They Caught the Last Train for the Coast ; The Day the Music Died - AI generated image

They Caught the Last Train for the Coast ; The Day the Music Died

Recently, I've been experimenting with Suno and Udio, two generative AI tools that create music from prompts—like Midjourney for images. Surprisingly, the results are quite good! Suno and Udio each have slightly different interfaces and interpret prompts in their own ways. I've noticed that Suno tends to deliver more polished results, albeit the most predictable ones. Udio, on the other hand, is less polished but occasionally produces interesting, unconventional outputs.

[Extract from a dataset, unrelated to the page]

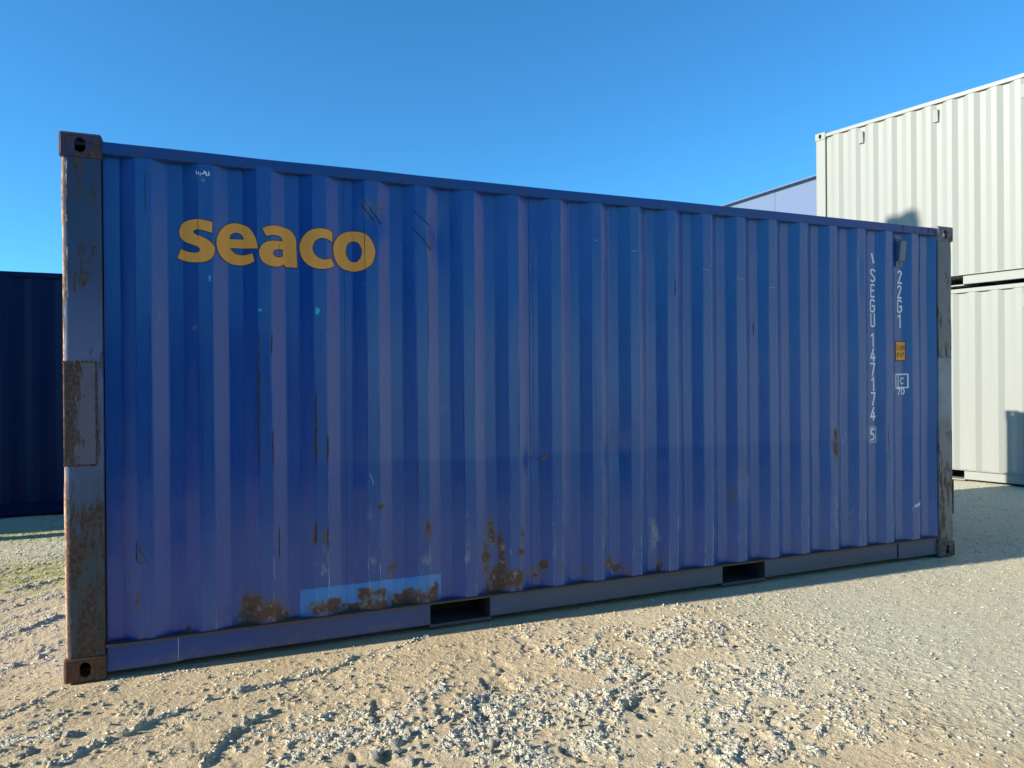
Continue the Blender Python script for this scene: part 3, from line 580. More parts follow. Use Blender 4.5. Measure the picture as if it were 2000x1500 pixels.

Music creation traditionally required decades of dedication, and complex collaborations—from composers to musicians to sound engineers—to produce a masterpiece. Now, an AI can generate a decent song complete with lyrics, prosody, instrumentation and mixing in about 30 seconds. This means anyone can create music without years of training or the need for extensive manpower. The market is about to be flooded, big time! 😅

Some people have expressed concerns about how this will affect platforms like Spotify, but I believe that in the long run, most people will not need a “repository” of music when you can endlessly generate new song in any style on demand.

So, does AI really make good music? No, it produces acceptable songs. They will get better soon enough though.

Will it create truly great music in the future? Probably not. As the technology improves, the output will become cleaner and more refined, hence bland and forgettable: AI is optimized to search for, and output the most likely strings of words, chords, or pixels. But, the best music often embraces the unlikely: the weird stuff, the accidents, the dissonant, the noise and the silence.

AI may soon replace acts like AKB 48 and BTS (thank God!!), but I am curious to see if it will ever replace Frank Zappa. 😬

The day it does, I'll buy a ticket for the Coast.